> Problem details:
Copy every line of the data exactly, leaving nothing out.

** START Material **

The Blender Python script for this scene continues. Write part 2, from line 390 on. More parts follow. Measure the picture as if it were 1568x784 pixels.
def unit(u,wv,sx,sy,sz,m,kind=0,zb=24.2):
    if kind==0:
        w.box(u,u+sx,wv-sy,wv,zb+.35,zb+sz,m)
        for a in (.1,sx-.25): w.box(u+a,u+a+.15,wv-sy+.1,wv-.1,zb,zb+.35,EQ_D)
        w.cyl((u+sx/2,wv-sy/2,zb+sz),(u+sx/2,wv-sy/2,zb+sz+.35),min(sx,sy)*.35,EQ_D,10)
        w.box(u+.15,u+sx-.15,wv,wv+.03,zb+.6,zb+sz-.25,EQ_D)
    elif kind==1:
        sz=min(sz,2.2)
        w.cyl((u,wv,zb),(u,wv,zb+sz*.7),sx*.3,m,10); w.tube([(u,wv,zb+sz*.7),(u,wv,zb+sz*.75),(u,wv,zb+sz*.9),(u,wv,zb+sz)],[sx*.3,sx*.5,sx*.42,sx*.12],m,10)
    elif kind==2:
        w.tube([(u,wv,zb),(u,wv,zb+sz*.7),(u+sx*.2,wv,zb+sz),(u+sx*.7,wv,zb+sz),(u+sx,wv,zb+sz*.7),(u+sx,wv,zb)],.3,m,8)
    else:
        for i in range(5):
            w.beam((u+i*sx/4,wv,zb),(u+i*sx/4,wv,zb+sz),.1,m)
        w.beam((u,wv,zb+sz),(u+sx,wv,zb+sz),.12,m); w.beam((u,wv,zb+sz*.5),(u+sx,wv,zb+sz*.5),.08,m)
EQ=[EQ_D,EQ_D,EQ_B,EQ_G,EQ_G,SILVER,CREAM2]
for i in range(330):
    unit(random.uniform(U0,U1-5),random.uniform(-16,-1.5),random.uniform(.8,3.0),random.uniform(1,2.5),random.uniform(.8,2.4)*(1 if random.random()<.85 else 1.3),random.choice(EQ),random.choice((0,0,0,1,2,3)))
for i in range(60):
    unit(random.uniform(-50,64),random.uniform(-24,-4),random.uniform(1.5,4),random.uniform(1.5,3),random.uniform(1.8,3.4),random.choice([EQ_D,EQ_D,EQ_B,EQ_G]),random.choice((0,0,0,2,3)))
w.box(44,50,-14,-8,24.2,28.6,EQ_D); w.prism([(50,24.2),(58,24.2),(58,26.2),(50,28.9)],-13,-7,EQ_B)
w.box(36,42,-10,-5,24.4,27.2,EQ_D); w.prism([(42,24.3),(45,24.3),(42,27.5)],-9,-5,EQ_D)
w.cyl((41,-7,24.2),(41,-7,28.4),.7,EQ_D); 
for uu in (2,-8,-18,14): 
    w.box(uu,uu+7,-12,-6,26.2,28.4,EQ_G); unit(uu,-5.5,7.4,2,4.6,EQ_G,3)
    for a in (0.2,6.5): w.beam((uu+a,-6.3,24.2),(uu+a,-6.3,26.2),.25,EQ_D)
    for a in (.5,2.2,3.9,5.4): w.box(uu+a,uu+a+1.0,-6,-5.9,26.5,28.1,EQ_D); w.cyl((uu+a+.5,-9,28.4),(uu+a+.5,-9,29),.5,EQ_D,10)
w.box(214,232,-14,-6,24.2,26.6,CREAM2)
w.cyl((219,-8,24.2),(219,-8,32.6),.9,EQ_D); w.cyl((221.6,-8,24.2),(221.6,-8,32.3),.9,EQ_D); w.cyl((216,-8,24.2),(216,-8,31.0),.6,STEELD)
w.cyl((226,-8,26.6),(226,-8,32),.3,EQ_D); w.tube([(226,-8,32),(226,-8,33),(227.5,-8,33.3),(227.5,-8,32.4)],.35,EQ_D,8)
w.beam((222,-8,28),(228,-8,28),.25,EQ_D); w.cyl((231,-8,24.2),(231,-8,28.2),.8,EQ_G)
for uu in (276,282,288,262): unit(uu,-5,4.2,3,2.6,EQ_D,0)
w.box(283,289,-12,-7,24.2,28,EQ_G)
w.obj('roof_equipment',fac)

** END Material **

> Answer to the exercise:
The Blender Python script for this scene continues. Write part 2, from line 390 on. More parts follow. Measure the picture as if it were 1568x784 pixels.
def unit(u,wv,sx,sy,sz,m,kind=0,zb=24.2):
    if kind==0:
        w.box(u,u+sx,wv-sy,wv,zb+.35,zb+sz,m)
        for a in (.1,sx-.25): w.box(u+a,u+a+.15,wv-sy+.1,wv-.1,zb,zb+.35,EQ_D)
        w.cyl((u+sx/2,wv-sy/2,zb+sz),(u+sx/2,wv-sy/2,zb+sz+.35),min(sx,sy)*.35,EQ_D,10)
        w.box(u+.15,u+sx-.15,wv,wv+.03,zb+.6,zb+sz-.25,EQ_D)
    elif kind==1:
        sz=min(sz,2.2)
        w.cyl((u,wv,zb),(u,wv,zb+sz*.7),sx*.3,m,10); w.tube([(u,wv,zb+sz*.7),(u,wv,zb+sz*.75),(u,wv,zb+sz*.9),(u,wv,zb+sz)],[sx*.3,sx*.5,sx*.42,sx*.12],m,10)
    elif kind==2:
        w.tube([(u,wv,zb),(u,wv,zb+sz*.7),(u+sx*.2,wv,zb+sz),(u+sx*.7,wv,zb+sz),(u+sx,wv,zb+sz*.7),(u+sx,wv,zb)],.3,m,8)
    else:
        for i in range(5):
            w.beam((u+i*sx/4,wv,zb),(u+i*sx/4,wv,zb+sz),.1,m)
        w.beam((u,wv,zb+sz),(u+sx,wv,zb+sz),.12,m); w.beam((u,wv,zb+sz*.5),(u+sx,wv,zb+sz*.5),.08,m)
EQ=[EQ_D,EQ_D,EQ_B,EQ_G,EQ_G,SILVER,CREAM2]
for i in range(330):
    unit(random.uniform(U0,U1-5),random.uniform(-16,-1.5),random.uniform(.8,3.0),random.uniform(1,2.5),random.uniform(.8,2.4)*(1 if random.random()<.85 else 1.3),random.choice(EQ),random.choice((0,0,0,1,2,3)))
for i in range(60):
    unit(random.uniform(-50,64),random.uniform(-24,-4),random.uniform(1.5,4),random.uniform(1.5,3),random.uniform(1.8,3.4),random.choice([EQ_D,EQ_D,EQ_B,EQ_G]),random.choice((0,0,0,2,3)))
w.box(44,50,-14,-8,24.2,28.6,EQ_D); w.prism([(50,24.2),(58,24.2),(58,26.2),(50,28.9)],-13,-7,EQ_B)
w.box(36,42,-10,-5,24.4,27.2,EQ_D); w.prism([(42,24.3),(45,24.3),(42,27.5)],-9,-5,EQ_D)
w.cyl((41,-7,24.2),(41,-7,28.4),.7,EQ_D); 
for uu in (2,-8,-18,14): 
    w.box(uu,uu+7,-12,-6,26.2,28.4,EQ_G); unit(uu,-5.5,7.4,2,4.6,EQ_G,3)
    for a in (0.2,6.5): w.beam((uu+a,-6.3,24.2),(uu+a,-6.3,26.2),.25,EQ_D)
    for a in (.5,2.2,3.9,5.4): w.box(uu+a,uu+a+1.0,-6,-5.9,26.5,28.1,EQ_D); w.cyl((uu+a+.5,-9,28.4),(uu+a+.5,-9,29),.5,EQ_D,10)
w.box(214,232,-14,-6,24.2,26.6,CREAM2)
w.cyl((219,-8,24.2),(219,-8,32.6),.9,EQ_D); w.cyl((221.6,-8,24.2),(221.6,-8,32.3),.9,EQ_D); w.cyl((216,-8,24.2),(216,-8,31.0),.6,STEELD)
w.cyl((226,-8,26.6),(226,-8,32),.3,EQ_D); w.tube([(226,-8,32),(226,-8,33),(227.5,-8,33.3),(227.5,-8,32.4)],.35,EQ_D,8)
w.beam((222,-8,28),(228,-8,28),.25,EQ_D); w.cyl((231,-8,24.2),(231,-8,28.2),.8,EQ_G)
for uu in (276,282,288,262): unit(uu,-5,4.2,3,2.6,EQ_D,0)
w.box(283,289,-12,-7,24.2,28,EQ_G)
w.obj('roof_equipment',fac)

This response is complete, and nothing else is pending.